* PROVIDED MATERIAL:
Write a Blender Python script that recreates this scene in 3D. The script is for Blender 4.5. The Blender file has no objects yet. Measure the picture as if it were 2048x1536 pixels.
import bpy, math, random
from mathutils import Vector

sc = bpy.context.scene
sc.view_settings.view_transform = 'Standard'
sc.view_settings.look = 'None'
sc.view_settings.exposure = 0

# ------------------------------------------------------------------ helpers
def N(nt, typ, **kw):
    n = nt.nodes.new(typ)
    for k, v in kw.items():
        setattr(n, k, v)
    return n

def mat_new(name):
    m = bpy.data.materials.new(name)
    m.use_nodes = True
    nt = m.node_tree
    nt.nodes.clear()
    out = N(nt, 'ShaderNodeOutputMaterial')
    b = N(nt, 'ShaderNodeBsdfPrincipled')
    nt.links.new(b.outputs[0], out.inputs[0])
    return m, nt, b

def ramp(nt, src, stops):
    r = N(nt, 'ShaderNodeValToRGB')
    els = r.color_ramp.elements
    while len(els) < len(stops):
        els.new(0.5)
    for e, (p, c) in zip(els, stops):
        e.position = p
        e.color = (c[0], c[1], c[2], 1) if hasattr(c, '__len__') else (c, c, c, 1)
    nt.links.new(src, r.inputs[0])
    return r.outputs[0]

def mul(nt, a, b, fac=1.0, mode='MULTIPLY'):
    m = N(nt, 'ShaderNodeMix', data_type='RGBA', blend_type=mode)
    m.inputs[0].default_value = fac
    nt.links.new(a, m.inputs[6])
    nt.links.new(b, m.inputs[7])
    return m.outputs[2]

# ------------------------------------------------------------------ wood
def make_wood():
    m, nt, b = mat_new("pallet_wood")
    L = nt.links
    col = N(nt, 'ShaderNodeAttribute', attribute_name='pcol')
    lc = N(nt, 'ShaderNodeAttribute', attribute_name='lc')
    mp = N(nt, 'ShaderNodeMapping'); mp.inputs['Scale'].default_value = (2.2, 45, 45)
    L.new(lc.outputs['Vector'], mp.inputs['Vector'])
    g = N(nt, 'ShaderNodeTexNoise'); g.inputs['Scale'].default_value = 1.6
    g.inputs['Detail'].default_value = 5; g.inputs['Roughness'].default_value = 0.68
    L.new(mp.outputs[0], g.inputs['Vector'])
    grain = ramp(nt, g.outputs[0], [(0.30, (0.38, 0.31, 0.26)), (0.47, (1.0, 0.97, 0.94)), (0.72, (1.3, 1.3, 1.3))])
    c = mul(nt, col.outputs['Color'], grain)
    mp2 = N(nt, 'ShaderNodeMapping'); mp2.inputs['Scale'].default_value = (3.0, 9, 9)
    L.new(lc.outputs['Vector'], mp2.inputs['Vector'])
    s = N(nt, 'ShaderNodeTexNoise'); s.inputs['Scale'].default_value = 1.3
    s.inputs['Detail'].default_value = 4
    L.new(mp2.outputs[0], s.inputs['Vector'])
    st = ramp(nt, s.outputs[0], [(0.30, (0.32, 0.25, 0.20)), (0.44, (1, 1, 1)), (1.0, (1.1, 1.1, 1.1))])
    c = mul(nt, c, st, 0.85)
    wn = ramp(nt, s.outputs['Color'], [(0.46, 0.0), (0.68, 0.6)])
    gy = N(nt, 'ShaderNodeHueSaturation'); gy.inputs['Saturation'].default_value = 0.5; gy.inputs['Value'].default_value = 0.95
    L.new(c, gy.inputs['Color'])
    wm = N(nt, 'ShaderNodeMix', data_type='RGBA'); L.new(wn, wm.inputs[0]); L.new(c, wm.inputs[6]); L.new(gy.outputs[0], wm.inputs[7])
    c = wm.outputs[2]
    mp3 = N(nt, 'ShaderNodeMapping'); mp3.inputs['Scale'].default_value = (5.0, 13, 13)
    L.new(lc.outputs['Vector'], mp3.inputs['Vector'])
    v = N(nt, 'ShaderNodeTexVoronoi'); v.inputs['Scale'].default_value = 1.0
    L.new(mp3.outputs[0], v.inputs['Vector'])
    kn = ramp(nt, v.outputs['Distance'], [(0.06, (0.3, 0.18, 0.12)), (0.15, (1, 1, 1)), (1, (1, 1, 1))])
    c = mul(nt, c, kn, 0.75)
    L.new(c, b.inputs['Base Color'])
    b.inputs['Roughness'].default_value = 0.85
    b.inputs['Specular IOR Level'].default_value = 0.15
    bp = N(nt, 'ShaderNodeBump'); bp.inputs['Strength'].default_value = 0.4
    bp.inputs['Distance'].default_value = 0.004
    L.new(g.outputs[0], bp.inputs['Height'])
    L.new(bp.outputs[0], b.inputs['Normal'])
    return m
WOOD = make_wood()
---
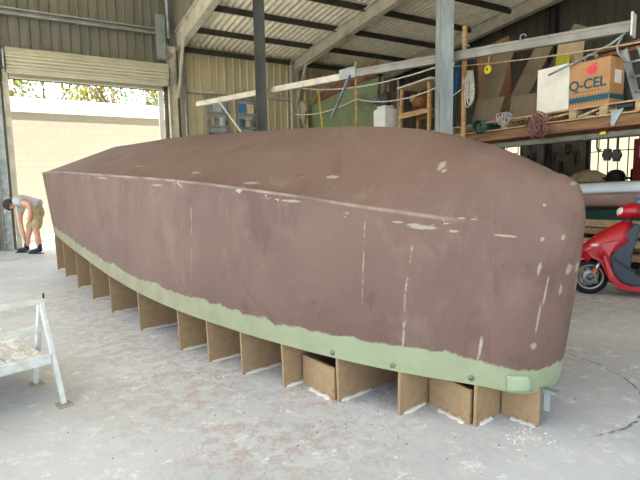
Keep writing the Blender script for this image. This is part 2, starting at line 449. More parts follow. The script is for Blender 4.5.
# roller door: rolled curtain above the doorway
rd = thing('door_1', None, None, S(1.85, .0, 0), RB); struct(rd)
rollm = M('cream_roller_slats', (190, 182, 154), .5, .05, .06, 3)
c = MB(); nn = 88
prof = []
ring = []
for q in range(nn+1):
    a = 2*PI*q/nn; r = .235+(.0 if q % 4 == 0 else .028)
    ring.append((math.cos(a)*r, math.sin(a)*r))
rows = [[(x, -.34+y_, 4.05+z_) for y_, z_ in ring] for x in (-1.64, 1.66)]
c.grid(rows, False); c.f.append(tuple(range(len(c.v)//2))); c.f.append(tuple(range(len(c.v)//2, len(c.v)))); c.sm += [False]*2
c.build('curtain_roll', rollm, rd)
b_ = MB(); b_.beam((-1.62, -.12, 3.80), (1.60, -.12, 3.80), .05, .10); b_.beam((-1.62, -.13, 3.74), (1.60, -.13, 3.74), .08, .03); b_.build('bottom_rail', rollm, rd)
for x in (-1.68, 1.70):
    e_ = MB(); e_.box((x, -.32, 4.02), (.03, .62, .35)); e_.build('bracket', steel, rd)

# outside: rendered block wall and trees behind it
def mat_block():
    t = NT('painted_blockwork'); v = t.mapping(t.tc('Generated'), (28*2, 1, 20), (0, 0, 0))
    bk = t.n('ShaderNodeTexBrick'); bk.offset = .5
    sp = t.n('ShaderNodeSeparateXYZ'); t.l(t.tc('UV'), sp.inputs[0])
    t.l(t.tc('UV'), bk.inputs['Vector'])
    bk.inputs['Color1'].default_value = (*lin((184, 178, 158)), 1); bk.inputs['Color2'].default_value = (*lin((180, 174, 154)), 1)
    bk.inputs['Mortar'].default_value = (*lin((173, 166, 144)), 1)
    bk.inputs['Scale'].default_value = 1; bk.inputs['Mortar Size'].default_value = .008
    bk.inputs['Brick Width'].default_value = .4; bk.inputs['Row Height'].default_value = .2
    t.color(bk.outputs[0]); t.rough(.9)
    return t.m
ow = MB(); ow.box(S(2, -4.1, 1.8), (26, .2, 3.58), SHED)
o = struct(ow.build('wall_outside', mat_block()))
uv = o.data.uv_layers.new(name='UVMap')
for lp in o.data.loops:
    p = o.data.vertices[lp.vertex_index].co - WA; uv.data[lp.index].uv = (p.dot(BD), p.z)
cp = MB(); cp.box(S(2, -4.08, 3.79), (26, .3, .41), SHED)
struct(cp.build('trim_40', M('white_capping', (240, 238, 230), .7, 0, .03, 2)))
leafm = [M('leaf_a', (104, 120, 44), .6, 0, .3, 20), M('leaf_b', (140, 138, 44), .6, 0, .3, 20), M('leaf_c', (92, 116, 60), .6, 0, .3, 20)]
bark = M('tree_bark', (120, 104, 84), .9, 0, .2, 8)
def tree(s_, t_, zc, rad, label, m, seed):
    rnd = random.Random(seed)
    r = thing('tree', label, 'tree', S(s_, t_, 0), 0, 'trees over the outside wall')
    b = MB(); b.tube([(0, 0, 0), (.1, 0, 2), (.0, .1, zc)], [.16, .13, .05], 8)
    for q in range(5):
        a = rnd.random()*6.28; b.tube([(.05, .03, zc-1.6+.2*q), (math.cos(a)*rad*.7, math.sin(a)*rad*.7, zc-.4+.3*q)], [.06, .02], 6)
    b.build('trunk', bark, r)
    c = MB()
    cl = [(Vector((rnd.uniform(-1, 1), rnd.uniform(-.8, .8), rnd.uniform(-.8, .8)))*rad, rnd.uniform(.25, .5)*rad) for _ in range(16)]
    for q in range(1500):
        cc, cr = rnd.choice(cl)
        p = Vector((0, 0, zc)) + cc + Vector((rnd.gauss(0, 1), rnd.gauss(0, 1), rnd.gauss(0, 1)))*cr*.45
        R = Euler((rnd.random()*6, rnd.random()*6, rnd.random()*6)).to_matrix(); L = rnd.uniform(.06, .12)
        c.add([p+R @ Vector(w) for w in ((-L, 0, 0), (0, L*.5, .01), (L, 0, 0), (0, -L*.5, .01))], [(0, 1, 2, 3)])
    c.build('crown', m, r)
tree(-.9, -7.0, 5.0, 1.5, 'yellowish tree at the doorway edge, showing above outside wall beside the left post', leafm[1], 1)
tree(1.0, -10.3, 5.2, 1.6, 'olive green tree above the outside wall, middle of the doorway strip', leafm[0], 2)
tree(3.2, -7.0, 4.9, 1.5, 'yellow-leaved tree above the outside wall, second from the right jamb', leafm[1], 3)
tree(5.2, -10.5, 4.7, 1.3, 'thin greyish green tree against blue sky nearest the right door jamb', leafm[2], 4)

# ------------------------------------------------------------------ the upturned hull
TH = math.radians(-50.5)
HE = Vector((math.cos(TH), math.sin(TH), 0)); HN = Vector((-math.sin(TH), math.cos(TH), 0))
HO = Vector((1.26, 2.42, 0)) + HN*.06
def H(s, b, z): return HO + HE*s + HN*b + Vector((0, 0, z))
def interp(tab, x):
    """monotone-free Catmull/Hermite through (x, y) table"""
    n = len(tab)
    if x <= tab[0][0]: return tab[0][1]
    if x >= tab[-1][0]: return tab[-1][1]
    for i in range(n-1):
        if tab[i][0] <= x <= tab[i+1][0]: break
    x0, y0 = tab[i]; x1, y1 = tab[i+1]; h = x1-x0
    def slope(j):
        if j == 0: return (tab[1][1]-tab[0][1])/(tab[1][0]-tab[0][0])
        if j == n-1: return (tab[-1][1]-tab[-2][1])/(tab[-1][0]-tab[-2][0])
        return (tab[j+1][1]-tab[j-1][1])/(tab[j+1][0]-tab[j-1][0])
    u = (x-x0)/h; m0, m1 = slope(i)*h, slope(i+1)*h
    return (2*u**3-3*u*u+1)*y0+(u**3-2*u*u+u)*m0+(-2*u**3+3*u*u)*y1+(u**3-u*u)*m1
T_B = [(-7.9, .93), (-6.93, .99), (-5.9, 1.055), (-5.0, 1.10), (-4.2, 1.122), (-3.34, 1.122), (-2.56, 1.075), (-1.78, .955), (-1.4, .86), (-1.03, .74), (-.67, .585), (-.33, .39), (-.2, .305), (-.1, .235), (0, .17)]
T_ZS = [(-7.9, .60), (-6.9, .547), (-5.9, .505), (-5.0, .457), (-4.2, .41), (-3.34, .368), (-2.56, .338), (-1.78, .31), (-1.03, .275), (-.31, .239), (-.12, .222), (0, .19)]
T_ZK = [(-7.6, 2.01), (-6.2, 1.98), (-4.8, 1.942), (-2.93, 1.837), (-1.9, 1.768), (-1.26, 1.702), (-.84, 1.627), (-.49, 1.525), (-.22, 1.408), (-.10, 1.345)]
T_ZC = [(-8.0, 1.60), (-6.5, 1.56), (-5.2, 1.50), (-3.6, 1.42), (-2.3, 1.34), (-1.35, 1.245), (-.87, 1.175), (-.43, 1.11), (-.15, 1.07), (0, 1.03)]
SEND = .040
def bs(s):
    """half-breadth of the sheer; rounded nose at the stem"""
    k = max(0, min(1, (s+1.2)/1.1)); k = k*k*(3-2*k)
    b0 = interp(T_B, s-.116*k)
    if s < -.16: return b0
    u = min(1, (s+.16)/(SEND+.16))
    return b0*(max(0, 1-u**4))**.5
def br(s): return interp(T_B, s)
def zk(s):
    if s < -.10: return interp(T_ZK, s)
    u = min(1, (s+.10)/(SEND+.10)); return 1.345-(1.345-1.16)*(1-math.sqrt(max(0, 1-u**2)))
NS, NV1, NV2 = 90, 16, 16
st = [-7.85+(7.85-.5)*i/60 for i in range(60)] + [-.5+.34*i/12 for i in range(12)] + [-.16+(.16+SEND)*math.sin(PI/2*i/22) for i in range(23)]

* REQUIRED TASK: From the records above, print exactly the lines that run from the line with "Write a Blender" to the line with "return m.outputs[2]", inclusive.

* RESPONSE TO THE EXERCISE:
Write a Blender Python script that recreates this scene in 3D. The script is for Blender 4.5. The Blender file has no objects yet. Measure the picture as if it were 2048x1536 pixels.
import bpy, math, random
from mathutils import Vector

sc = bpy.context.scene
sc.view_settings.view_transform = 'Standard'
sc.view_settings.look = 'None'
sc.view_settings.exposure = 0

# ------------------------------------------------------------------ helpers
def N(nt, typ, **kw):
    n = nt.nodes.new(typ)
    for k, v in kw.items():
        setattr(n, k, v)
    return n

def mat_new(name):
    m = bpy.data.materials.new(name)
    m.use_nodes = True
    nt = m.node_tree
    nt.nodes.clear()
    out = N(nt, 'ShaderNodeOutputMaterial')
    b = N(nt, 'ShaderNodeBsdfPrincipled')
    nt.links.new(b.outputs[0], out.inputs[0])
    return m, nt, b

def ramp(nt, src, stops):
    r = N(nt, 'ShaderNodeValToRGB')
    els = r.color_ramp.elements
    while len(els) < len(stops):
        els.new(0.5)
    for e, (p, c) in zip(els, stops):
        e.position = p
        e.color = (c[0], c[1], c[2], 1) if hasattr(c, '__len__') else (c, c, c, 1)
    nt.links.new(src, r.inputs[0])
    return r.outputs[0]

def mul(nt, a, b, fac=1.0, mode='MULTIPLY'):
    m = N(nt, 'ShaderNodeMix', data_type='RGBA', blend_type=mode)
    m.inputs[0].default_value = fac
    nt.links.new(a, m.inputs[6])
    nt.links.new(b, m.inputs[7])
    return m.outputs[2]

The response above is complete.